Esses eventos acarretaram mudanças sem precedentes em várias dimensões da vida política, econômica e ética do País. O julgamento do mensalão quebrou o paradigma predatório de que ricos e poderosos sempre encontrariam maneiras de se livrar de condenações judiciais pelos seus crimes. Os números das 113 operações da Lava Jato falam por si sós: 186 ações penais; 204 condenados; 96 acordos de colaboração; 19 acordos de leniência; mais de R$ 14 bilhões previstos de recuperação. Na conta da Lava Jato também é possível incluir o impeachment da ex-presidente Dilma Rousseff por crimes fiscais e orçamentários, o surgimento de uma direita eleitoralmente competitiva à Presidência da República, fato comum em democracias desenvolvidas, bem como investigação do filho do atual presidente.
Esses eventos certamente não livrarão o País de comportamentos desviantes de agentes políticos, atores econômicos e burocratas. Mas, seguramente, os riscos e os custos de tais comportamentos aumentaram exponencialmente.
Mesmo diante de mudanças institucionais de ampla magnitude que o Brasil tem vivido nesta última década, não é possível assegurar que o País estará imune a retrocessos.

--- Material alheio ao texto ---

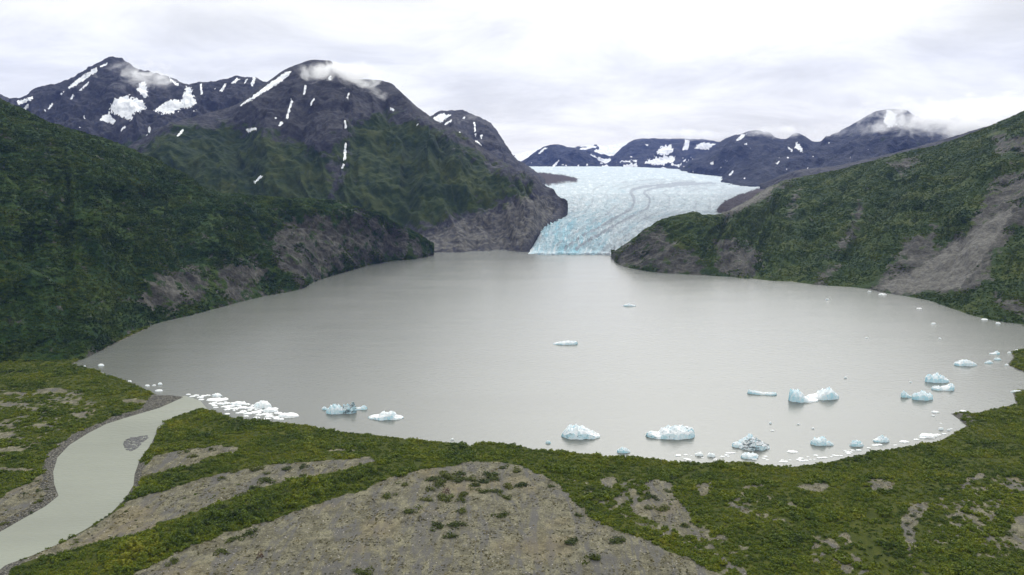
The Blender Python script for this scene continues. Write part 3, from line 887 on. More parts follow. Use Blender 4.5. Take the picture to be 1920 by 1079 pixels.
M_LEAF = leaf_mat('brush_leaves', [(0.31, (0.019, 0.036, 0.001)), (0.43, (0.055, 0.088, 0.001)), (0.56, (0.110, 0.140, 0.002)), (0.70, (0.175, 0.170, 0.006))], rnd=0.16)
M_LEAF_HILL = leaf_mat('hill_leaves', [(0.30, (0.009, 0.024, 0.004)), (0.45, (0.017, 0.040, 0.004)), (0.57, (0.044, 0.072, 0.006)), (0.70, (0.085, 0.102, 0.010))], rnd=0.10)  # leaf colour darkened to hold the backlit slope's shade and vignetting
M_LEAF_EAST = leaf_mat('east_hill_leaves', [(0.30, (0.017, 0.036, 0.005)), (0.45, (0.032, 0.060, 0.006)), (0.57, (0.060, 0.088, 0.008)), (0.70, (0.095, 0.108, 0.014))], rnd=0.10)
M_LEAF_SOLO = leaf_mat('shrub_leaves', [(0.30, (0.026, 0.040, 0.006)), (0.46, (0.048, 0.066, 0.008)), (0.60, (0.076, 0.090, 0.012)), (0.74, (0.110, 0.105, 0.026))])
m, nt = new_mat('dead_twigs'); b = NB(nt)
b.out(b.principled(b.cramp(b.noise(b.coord(), 1.5, 4), [(0.35, (0.05, 0.028, 0.02)), (0.65, (0.12, 0.07, 0.045))]), 0.9))
M_DEAD = m


def shrub_mesh(name, seed, n, leaf, mat, squash=0.75, lobes=5, spike=0.0):
    """leaf sprays spread through a few overlapping lobes; unit radius, base at z = 0"""
    r = np.random.default_rng(seed)
    lc = r.normal(0, 0.42, (lobes, 3)); lc[:, 2] = r.uniform(0.25, 0.7, lobes) * squash
    lr = r.uniform(0.38, 0.62, lobes)
    V = []; Fc = []
    for i in range(n):
        k = r.integers(lobes)
        d = r.normal(size=3); d /= np.linalg.norm(d)
        p = lc[k] + d * lr[k] * r.uniform(0.55, 1.08) * np.array([1, 1, squash])
        if spike:
            p[2] = p[2] * (1 + spike * r.random())
            p[:2] *= max(0.15, 1 - 0.42 * p[2])
        p[2] = abs(p[2])
        nrm = d + r.normal(0, 0.5, 3) + np.array([0, 0, 0.5]); nrm /= np.linalg.norm(nrm)
        t = np.cross(nrm, r.normal(size=3)); t /= np.linalg.norm(t); bt = np.cross(nrm, t)
        s = leaf * r.uniform(0.6, 1.3)
        j = len(V)
        V += [p - t * s, p - bt * s * 0.6 + nrm * s * 0.1, p + t * s * 1.1, p + bt * s * 0.6]
        Fc.append((j, j + 1, j + 2, j + 3))
    me = bpy.data.meshes.new(name)
    me.from_pydata([tuple(v) for v in V], [], Fc)
    me.materials.append(mat)
    me.update()
    return me


def protos(name, mat, n, leaf, k=5, **kw):
    return [bpy.data.objects.new(name + '_form', shrub_mesh(name, 100 + i * 7 + n, n, leaf, mat, **kw)) for i in range(k)]


def scatter(name, label, pts, sc, idx, forms):
    o = mesh_obj(name, pts, [], None, {'size': sc.astype(float), 'turn': RNG.uniform(0, 6.283, len(pts)), 'form': idx.astype(int)})
    ng = bpy.data.node_groups.new(name + '_nodes', 'GeometryNodeTree')
    ng.interface.new_socket('Geometry', in_out='INPUT', socket_type='NodeSocketGeometry')
    ng.interface.new_socket('Geometry', in_out='OUTPUT', socket_type='NodeSocketGeometry')
    N = ng.nodes.new; L = ng.links.new
    gi = N('NodeGroupInput'); go = N('NodeGroupOutput')
    iop = N('GeometryNodeInstanceOnPoints')
    jn = N('GeometryNodeJoinGeometry')
    for p in reversed(forms):
        oi = N('GeometryNodeObjectInfo'); oi.inputs['Object'].default_value = p
        oi.inputs['As Instance'].default_value = True
        L(oi.outputs['Geometry'], jn.inputs[0])

    def at(nm, t):
        a = N('GeometryNodeInputNamedAttribute'); a.data_type = t
        a.inputs['Name'].default_value = nm
        return [s for s in a.outputs if s.enabled and s.name == 'Attribute'][0]
    L(gi.outputs[0], iop.inputs['Points']); L(jn.outputs[0], iop.inputs['Instance'])
    iop.inputs['Pick Instance'].default_value = True
    L(at('form', 'INT'), iop.inputs['Instance Index'])
    cx = N('ShaderNodeCombineXYZ'); L(at('turn', 'FLOAT'), cx.inputs[2])
    L(cx.outputs[0], iop.inputs['Rotation'])
    L(at('size', 'FLOAT'), iop.inputs['Scale'])
    L(iop.outputs[0], go.inputs[0])
    md = o.modifiers.new('scatter', 'NODES'); md.node_group = ng
    tag(o, label, kind='stuff')
    return o


# brush over the valley floor
n_try = 230000
Y = RNG.uniform(325, 960, n_try); X = RNG.uniform(-0.80, 0.80, n_try) * (Y + 40)
z, lk, rv = land_height(X, Y)
br = bare(X, Y)
bk = bank_mask(X, Y, rv)
bk = np.maximum(bk, smooth(-2, 2, sdf(spit, X, Y)))
gw = smooth(-2, 3, sdf(GREENWAY, X, Y))
fringe = smooth(0.02, 0.35, fbm(X / 15 + 31, Y / 12, 4, gain=0.6)) * 0.10 * (~inside(np.asarray(GP['main']), X, Y) | (Y > 520))
dens = np.maximum(1 - smooth(0.25, 0.6, br), fringe) * (1 - smooth(0.3, 0.7, bk)) * (lk > 1.2) * (rv > 0.8) * (1 - 0.75 * gw)
hillfoot = ~inside(np.concatenate([PA[0][:, :2], PA[0][::-1][:, :2] + [0, 3000]]), X, Y)
keep = RNG.random(n_try) < dens * np.where(Y < 620, 0.50, 0.40)
X, Y, z = X[keep], Y[keep], z[keep]
tall = smooth(-0.05, 0.45, fbm(X / 26, Y / 22, 4) + 0.12)
sc = 0.7 + 0.7 * RNG.random(len(X)) + 2.1 * tall * RNG.random(len(X)) ** 1.6
sc = np.where(br[keep] > 0.5, 0.5 + 0.5 * RNG.random(len(X)), sc)
idx = RNG.integers(0, 6, len(X))
band = ground_poly([(230, 1040), (430, 968), (560, 925), (680, 882), (720, 890), (600, 940), (460, 990), (260, 1062)])
inb = smooth(-3, 3, sdf(band, X, Y)) > RNG.random(len(X))
sc = np.where(inb, sc * 1.15 + 0.5, sc)
idx = np.where(inb & (RNG.random(len(X)) < 0.35), RNG.integers(6, 9, len(X)), idx)
forms = protos('alder_brush', M_LEAF, 90, 0.26, 6) + protos('young_alder', M_LEAF, 110, 0.22, 3, spike=1.1)
scatter('alder_brush', 'dense bright green alder brush covering the valley floor around the gravel', np.stack([X, Y, z - 0.15], -1), sc, idx, forms)


def slope_brush(name, label, P, rock, pale, count, forms, smin, smax, ylim):
    nr, nc = P.shape[:2]
    i = RNG.integers(0, nr - 2, count * 3); j = RNG.integers(0, nc - 2, count * 3)
    a = np.cross(P[i + 1, j] - P[i, j], P[i, j + 1] - P[i, j])
    ar = np.linalg.norm(a, axis=-1)
    fu, fv = RNG.random(len(i))[:, None], RNG.random(len(i))[:, None]
    q = P[i, j] * (1 - fu) * (1 - fv) + P[i + 1, j] * fu * (1 - fv) + P[i, j + 1] * (1 - fu) * fv + P[i + 1, j + 1] * fu * fv
    px, py = project(q)
    n = fbm(q[:, 0] / 45 + 3, (q[:, 1] + q[:, 2]) / 45, 4)
    r = rock[i, j] + n * 1.1
    ok = (r < 0.5) & (pale[i, j] < 0.3) & (q[:, 2] > 1.0) & (px > -80) & (px < 2000) & (py > -40)
    w = ar / np.percentile(ar, 97)
    ok &= RNG.random(len(i)) < w
    q = q[ok][:count]
    s = RNG.uniform(smin, smax, len(q)) * (0.7 + 0.6 * smooth(-0.4, 0.5, fbm(q[:, 0] / 60, (q[:, 1] + q[:, 2]) / 60, 3)))
    q[:, 2] -= 0.3 * s
    return scatter(name, label, q, s, RNG.integers(0, len(forms), len(q)), forms)


slope_brush('west_hill_brush', 'dark green brush covering the hill on the west shore', PA[:170], rockA[:170], 0 * rockA[:170], 130000, protos('hill_brush', M_LEAF_HILL, 44, 0.42, 5, squash=0.42), 1.2, 2.9, 0)
slope_brush('east_hill_brush', 'green brush covering the hill on the east shore', PF[:170], rockF[:170], paleF[:170], 120000, protos('east_brush', M_LEAF_EAST, 44, 0.42, 5, squash=0.42), 1.1, 2.5, 0)

# ------------------------------------------------------------------ lone shrubs
SOLO_MESH = [shrub_mesh('shrub', 900 + i, 260, 0.15, M_LEAF_SOLO, squash=0.6, lobes=7) for i in range(5)]
DEAD_MESH = shrub_mesh('dead_shrub', 950, 160, 0.12, M_DEAD, squash=0.8, lobes=3, spike=0.8)


def gz(x, y):
    return land_height(np.array([x]), np.array([y]))[0][0]


def lone_shrub(px, py, w, label, group=None, mesh=None, cat='shrub', name='shrub', flat=1.0):
    p = on_plane(px, py, 2.0)
    s = w / F * p[1] / CP / 1.7
    o = bpy.data.objects.new(name, mesh or SOLO_MESH[random.randrange(5)])
    COL.objects.link(o)
    o.location = (p[0], p[1], gz(p[0], p[1]) - 0.12 * s)
    o.rotation_euler = (0, 0, random.uniform(0, 6.28))
    o.scale = (s * random.uniform(.9, 1.15), s * random.uniform(.8, 1.0), s * flat * random.uniform(.75, .95))
    tag(o, label, cat, group)
    return o


G1 = 'lone shrubs on the open gravel flat'
for args in [
    (1112, 1050, 36, 'big dark green shrub lowest of the clumps on the gravel flat'),
    (1160, 1019, 34, 'wide low green shrub near the slanting edge of the gravel flat, above the lowest clump'),
    (1075, 1018, 30, 'round green shrub on the gravel flat beside the slanting brush edge'),
    (844, 1009, 22, 'small bright green round shrub alone in the middle of the gravel flat'),
    (856, 988, 30, 'green shrub in the middle gravel, the wider one of a close pair'),
    (820, 989, 30, 'flat green shrub in the middle gravel, the darker one of a close pair'),
    (940, 969, 26, 'yellowish green shrub alone on the gravel below the cluster of clumps'),
    (866, 961, 22, 'small dark shrub on the gravel just under the cluster of clumps'),
    (770, 964, 28, 'flat dark shrub beside a rusty patch on the gravel flat'),
    (728, 935, 24, 'dark green shrub on the gravel at the upper corner near the brush band'),
    (759, 912, 20, 'small round shrub on the gravel under the tongue of brush'),
    (1085, 969, 16, 'small dark shrub on gravel close to the narrow green line of brush'),
    (1033, 913, 14, 'tiny shrub at the top of the smooth gravel slope'),
    (970, 886, 22, 'shrub at the top end of the gravel near the brush edge'),
    (944, 880, 18, 'pale green shrub at the very top of the gravel flat'),
    (683, 1076, 30, 'olive shrub cut by the bottom edge of the photo on the gravel'),
]:
    lone_shrub(*args, group=G1)
for (x, y, w) in [(890, 912, 26), (920, 893, 28), (952, 916, 22), (974, 912, 24), (866, 930, 24), (908, 924, 22), (933, 926, 22), (950, 936, 16), (865, 940, 18), (835, 937, 34), (800, 940, 22), (862, 903, 26), (905, 905, 30), (822, 911, 30),
                  (806, 921, 20), (880, 900, 22), (842, 896, 34), (865, 890, 20), (815, 902, 26), (925, 898, 26)]:
    lone_shrub(x, y, w, 'green shrub in the cluster of clumps at the top of the gravel flat', 'cluster of shrubs at the top of the gravel')
for (x, y, w) in [(498, 905, 24), (479, 919, 20), (458, 930, 22), (417, 954, 18), (536, 925, 12), (567, 893, 14), (605, 910, 14), (540, 880, 20), (480, 880, 24), (570, 876, 16), (415, 899, 14), (440, 885, 18), (500, 890, 12), (395, 845, 14), (350, 848, 16), (362, 858, 16)]:
    lone_shrub(x, y, w, 'small green shrub on the stony strip between two bands of brush', 'shrubs on the stony strip between the brush bands')
for (x, y, w) in [(438, 1013, 26), (470, 1002, 28), (415, 1035, 22), (325, 1055, 22), (280, 895, 26), (95, 1042, 20)]:
    lone_shrub(x, y, w, 'low green shrub at the edge of the long brush band across the gravel', 'shrubs beside the long brush band')
for (x, y, w) in [(72, 919, 12), (75, 938, 14), (65, 942, 10), (78, 930, 8), (57, 957, 8), (88, 916, 7), (6, 980, 12), (45, 925, 10)]:
    lone_shrub(x, y, w, 'small dark shrub on the grey cobble bank west of the river bend', 'small shrubs on the cobble bank')
for (x, y, w) in [(199, 965, 8), (236, 958, 8), (229, 1022, 9), (39, 1045, 7), (144, 1016, 8), (255, 975, 6), (180, 985, 7)]:
    lone_shrub(x, y, w, 'tiny dark shrub on the stony river edge east of the water', 'tiny shrubs on the east river edge')
for (x, y, w) in [(1240, 958, 26), (1222, 936, 20), (1255, 925, 16), (1120, 940, 22), (1108, 918, 18), (1130, 932, 16), (1285, 990, 18), (1262, 900, 16), (1215, 955, 16)]:
    lone_shrub(x, y, w, 'green shrub on the grey bare patch beyond the narrow brush line', 'shrubs on the grey patch beyond the brush line')
for (x, y, w) in [(1700, 985, 12), (1712, 972, 14), (1722, 978, 12), (1705, 1005, 12), (1715, 995, 14), (1698, 1022, 12), (1725, 960, 14), (1708, 1040, 12), (1738, 965, 12), (1890, 1002, 20), (1905, 1035, 14)]:
    lone_shrub(x, y, w, 'round dark shrub in the pale sandy clearing on the valley floor', 'shrubs in the sandy clearing')
lone_shrub(490, 1046, 15, 'reddish brown dead shrub standing alone on the gravel flat', None, DEAD_MESH, 'dead shrub', 'dead_shrub', 1.5)
lone_shrub(835, 926, 18, 'reddish brown dead bush among the green clumps at the top of the gravel', None, DEAD_MESH, 'dead shrub', 'dead_shrub', 0.9)

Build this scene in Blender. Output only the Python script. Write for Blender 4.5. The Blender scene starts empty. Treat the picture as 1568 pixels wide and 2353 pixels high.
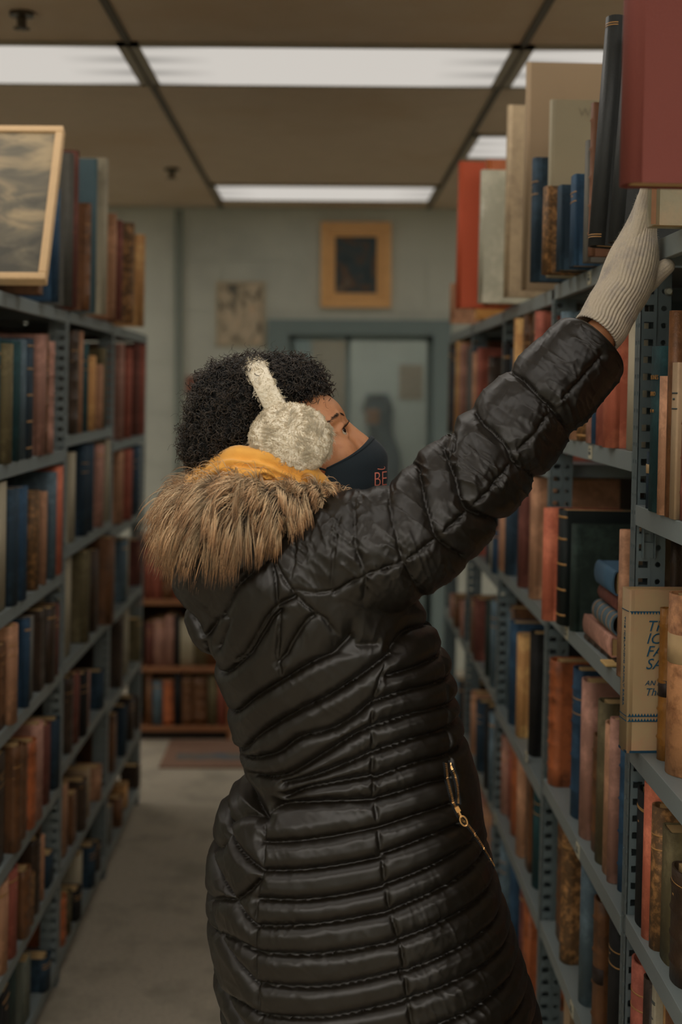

Uma vez no trilho, trens podem descarrilar. A recente decisão da Suprema Corte de que a execução da pena de um condenado pela Justiça só pode ter início após o trânsito em julgado, e não mais a partir da condenação por um colegiado em segundo grau, pode ser interpretada como uma reversão no combate à corrupção. Mas a observação de eventos isolados às vezes gera falsas interpretações do que de fato está acontecendo. Da mesma forma que implementar reformas tem custos, reversões institucionais também têm custos.
Democracias maduras e consolidadas também apresentam inconsistências ao longo da sua história. Após o atentado de 11 de setembro de 2001, por exemplo, os EUA, a partir da sua agência de inteligência (CIA), passaram a adotar técnicas de tortura como meio de obter informações de pessoas supostamente ameaçadoras sob a justificativa de evitar a todo custo novos ataques terroristas. O reconhecimento público e o repúdio de tal prática abominável pelo governo subsequente recolocaram a democracia americana no seu curso.
Desenvolvimento, portanto, não é linear nem constante em nenhum lugar do mundo. O importante é cuidar para que potenciais desvios não se transformem em mudanças de direção.